▼
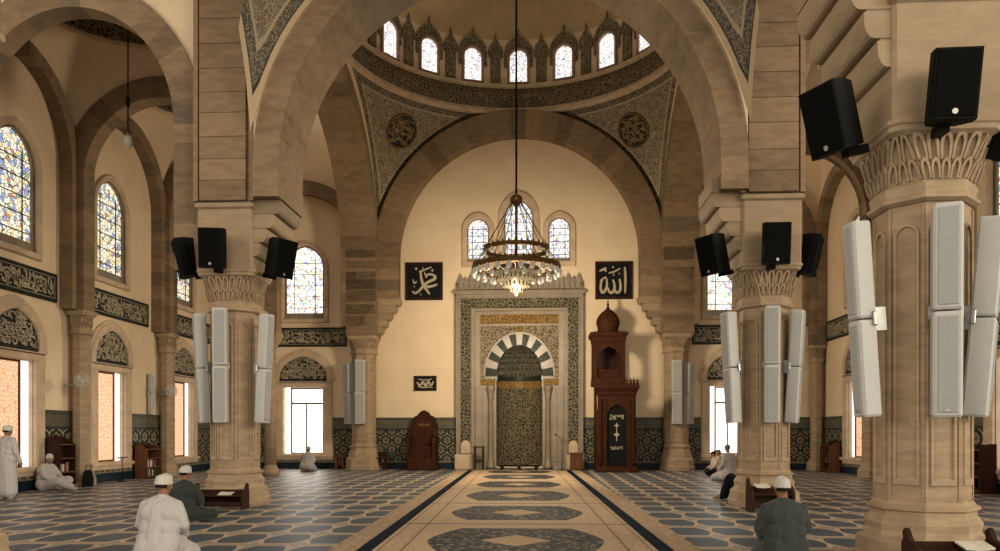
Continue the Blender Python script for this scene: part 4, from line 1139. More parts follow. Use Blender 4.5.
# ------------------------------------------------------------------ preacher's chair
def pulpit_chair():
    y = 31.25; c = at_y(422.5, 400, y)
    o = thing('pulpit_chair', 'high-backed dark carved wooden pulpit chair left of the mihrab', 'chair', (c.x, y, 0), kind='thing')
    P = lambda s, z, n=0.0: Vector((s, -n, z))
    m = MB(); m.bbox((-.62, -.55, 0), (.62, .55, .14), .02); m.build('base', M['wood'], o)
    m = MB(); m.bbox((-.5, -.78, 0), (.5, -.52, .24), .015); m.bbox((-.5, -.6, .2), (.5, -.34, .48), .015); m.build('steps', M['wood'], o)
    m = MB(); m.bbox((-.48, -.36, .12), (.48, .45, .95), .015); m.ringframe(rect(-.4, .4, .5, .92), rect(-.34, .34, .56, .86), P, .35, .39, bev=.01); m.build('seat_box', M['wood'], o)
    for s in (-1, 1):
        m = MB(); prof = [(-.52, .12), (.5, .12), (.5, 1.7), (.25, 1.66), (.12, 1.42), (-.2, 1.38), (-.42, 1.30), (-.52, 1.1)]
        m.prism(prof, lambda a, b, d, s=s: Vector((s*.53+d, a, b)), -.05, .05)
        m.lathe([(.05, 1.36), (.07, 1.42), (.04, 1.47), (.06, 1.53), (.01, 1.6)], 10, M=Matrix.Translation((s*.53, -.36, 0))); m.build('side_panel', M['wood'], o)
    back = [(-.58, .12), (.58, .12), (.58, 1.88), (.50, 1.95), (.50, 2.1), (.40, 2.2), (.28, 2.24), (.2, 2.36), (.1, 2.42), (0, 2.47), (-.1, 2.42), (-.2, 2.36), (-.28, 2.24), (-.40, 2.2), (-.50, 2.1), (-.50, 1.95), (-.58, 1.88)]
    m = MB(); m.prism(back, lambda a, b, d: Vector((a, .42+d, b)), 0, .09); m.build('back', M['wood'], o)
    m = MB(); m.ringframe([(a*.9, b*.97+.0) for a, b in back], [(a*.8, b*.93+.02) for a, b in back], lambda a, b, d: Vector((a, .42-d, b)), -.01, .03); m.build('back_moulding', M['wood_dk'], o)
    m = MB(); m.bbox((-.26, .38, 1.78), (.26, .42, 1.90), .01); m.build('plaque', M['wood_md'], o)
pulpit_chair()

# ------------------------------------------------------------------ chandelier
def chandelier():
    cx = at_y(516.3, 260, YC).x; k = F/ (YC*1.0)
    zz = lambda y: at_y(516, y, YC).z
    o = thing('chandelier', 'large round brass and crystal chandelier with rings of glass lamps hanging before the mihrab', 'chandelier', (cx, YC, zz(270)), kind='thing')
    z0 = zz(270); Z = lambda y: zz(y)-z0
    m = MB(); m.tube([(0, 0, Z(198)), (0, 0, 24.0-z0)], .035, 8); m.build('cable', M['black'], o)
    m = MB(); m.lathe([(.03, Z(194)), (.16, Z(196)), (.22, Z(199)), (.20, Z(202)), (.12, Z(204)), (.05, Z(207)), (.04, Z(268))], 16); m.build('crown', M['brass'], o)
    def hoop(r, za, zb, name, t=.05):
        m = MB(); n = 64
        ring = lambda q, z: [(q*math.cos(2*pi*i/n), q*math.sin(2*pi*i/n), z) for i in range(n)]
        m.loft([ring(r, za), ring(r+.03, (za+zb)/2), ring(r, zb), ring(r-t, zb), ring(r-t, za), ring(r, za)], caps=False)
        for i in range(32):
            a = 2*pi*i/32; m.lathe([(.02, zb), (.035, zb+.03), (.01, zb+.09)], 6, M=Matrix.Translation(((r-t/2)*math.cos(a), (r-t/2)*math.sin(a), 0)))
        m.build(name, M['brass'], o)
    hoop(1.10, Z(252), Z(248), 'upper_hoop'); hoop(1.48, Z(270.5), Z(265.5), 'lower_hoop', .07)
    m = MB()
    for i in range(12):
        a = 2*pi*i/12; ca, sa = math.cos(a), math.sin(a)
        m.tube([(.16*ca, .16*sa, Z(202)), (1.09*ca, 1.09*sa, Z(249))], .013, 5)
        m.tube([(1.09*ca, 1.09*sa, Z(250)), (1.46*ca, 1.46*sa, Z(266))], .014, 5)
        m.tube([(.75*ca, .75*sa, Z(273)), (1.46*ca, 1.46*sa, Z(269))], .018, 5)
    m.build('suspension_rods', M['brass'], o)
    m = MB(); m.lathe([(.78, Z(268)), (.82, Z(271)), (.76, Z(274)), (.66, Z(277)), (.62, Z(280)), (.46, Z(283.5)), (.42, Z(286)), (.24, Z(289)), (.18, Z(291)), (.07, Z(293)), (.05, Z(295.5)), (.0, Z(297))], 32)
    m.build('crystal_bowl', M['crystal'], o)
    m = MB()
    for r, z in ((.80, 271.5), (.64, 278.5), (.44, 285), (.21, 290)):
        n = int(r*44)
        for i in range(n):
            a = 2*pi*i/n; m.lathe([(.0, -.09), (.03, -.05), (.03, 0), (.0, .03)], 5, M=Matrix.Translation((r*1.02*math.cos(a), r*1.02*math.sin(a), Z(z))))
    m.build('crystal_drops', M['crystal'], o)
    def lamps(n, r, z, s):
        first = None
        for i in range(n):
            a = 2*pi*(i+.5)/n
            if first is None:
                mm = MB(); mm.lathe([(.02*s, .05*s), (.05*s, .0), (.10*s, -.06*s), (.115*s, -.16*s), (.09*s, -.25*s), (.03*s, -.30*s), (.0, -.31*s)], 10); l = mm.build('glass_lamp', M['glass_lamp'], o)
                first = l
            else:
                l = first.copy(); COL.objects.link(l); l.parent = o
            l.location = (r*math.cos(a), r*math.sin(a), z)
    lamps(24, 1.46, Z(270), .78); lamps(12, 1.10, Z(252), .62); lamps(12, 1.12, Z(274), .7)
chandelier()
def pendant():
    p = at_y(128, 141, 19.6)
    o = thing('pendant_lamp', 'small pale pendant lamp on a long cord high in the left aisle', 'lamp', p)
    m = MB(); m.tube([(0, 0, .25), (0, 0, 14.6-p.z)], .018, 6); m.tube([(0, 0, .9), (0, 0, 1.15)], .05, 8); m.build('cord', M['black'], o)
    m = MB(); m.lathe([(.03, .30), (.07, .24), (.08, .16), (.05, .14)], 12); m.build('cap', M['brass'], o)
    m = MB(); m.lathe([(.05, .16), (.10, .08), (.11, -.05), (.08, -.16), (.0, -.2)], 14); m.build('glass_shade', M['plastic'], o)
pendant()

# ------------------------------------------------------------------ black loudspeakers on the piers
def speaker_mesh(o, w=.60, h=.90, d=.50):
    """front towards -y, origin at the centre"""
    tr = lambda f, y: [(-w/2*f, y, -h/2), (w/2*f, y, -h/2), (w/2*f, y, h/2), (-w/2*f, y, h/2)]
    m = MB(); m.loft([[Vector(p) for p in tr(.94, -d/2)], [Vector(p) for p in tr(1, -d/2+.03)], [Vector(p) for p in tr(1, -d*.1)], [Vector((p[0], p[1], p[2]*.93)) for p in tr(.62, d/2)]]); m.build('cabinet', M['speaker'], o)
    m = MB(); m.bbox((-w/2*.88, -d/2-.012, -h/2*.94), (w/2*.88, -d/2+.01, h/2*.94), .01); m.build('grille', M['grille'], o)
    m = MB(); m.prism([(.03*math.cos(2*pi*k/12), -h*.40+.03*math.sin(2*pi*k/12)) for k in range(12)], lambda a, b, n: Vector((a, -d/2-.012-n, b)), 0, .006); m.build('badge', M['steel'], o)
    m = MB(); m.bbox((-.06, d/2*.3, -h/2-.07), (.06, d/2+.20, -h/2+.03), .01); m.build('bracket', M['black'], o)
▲
▼
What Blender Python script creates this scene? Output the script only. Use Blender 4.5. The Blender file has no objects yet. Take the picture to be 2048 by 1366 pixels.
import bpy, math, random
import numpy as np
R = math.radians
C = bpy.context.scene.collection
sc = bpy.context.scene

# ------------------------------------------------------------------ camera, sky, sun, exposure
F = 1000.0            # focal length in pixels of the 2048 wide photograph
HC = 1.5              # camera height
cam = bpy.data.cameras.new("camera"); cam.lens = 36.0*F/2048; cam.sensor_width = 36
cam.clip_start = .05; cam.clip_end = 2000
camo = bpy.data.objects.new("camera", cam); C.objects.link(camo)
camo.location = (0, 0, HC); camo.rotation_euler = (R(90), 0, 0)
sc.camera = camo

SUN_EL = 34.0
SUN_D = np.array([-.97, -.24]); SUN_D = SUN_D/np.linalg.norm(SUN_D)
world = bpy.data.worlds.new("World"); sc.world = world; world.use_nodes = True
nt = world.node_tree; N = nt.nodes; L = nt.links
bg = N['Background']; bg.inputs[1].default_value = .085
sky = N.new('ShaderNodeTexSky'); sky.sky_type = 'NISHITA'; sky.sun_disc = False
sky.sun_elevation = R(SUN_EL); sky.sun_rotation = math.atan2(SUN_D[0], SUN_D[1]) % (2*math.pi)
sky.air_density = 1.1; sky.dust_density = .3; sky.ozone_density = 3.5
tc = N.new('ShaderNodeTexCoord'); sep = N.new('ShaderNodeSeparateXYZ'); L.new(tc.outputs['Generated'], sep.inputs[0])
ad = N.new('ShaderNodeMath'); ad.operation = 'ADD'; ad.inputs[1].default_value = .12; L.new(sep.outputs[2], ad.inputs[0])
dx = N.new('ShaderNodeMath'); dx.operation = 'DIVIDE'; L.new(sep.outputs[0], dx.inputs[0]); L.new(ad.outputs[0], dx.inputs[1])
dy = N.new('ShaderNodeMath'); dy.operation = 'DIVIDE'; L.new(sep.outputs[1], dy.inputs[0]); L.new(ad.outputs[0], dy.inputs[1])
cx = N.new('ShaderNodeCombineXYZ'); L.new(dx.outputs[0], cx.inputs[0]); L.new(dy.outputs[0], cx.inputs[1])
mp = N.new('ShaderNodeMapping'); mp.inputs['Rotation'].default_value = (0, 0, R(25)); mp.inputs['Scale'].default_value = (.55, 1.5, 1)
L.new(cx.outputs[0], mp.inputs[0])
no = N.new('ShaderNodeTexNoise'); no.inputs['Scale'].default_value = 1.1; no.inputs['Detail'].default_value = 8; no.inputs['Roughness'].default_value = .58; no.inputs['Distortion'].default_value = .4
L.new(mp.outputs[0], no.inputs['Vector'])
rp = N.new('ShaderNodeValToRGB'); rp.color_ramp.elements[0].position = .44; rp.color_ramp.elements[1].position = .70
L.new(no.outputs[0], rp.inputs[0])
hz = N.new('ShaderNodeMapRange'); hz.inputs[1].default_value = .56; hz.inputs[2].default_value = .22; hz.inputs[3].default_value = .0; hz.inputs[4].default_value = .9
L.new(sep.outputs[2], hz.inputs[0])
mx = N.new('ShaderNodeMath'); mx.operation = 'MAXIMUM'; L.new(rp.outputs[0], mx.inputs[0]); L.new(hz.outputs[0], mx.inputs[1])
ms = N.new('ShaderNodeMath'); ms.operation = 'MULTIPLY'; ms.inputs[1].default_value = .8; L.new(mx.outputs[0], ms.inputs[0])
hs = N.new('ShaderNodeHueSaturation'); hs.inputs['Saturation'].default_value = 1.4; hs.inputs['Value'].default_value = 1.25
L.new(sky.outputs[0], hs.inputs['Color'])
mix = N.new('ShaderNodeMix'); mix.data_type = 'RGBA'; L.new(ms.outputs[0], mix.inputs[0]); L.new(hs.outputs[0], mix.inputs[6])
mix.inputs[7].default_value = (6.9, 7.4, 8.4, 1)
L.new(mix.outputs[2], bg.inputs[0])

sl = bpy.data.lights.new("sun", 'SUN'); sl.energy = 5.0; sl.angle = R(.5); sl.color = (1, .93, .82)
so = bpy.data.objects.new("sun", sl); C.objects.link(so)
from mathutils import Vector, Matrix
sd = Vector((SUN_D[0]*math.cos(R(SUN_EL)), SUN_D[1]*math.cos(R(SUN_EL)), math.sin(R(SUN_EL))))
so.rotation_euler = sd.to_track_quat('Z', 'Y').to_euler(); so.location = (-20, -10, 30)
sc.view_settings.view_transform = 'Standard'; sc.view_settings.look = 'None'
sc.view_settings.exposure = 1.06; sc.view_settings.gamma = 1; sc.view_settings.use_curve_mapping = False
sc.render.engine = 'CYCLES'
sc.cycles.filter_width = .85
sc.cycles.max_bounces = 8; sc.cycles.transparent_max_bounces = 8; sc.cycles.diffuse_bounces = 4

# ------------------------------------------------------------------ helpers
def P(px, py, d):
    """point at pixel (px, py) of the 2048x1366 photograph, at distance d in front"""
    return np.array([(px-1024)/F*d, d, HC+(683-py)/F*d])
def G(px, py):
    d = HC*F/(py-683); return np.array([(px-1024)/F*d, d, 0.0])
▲
What is needed
Gather from the entries above all lines that include the string "pixels".

Exercise output
What Blender Python script creates this scene? Output the script only. Use Blender 4.5. The Blender file has no objects yet. Take the picture to be 2048 by 1366 pixels.
F = 1000.0            # focal length in pixels of the 2048 wide photograph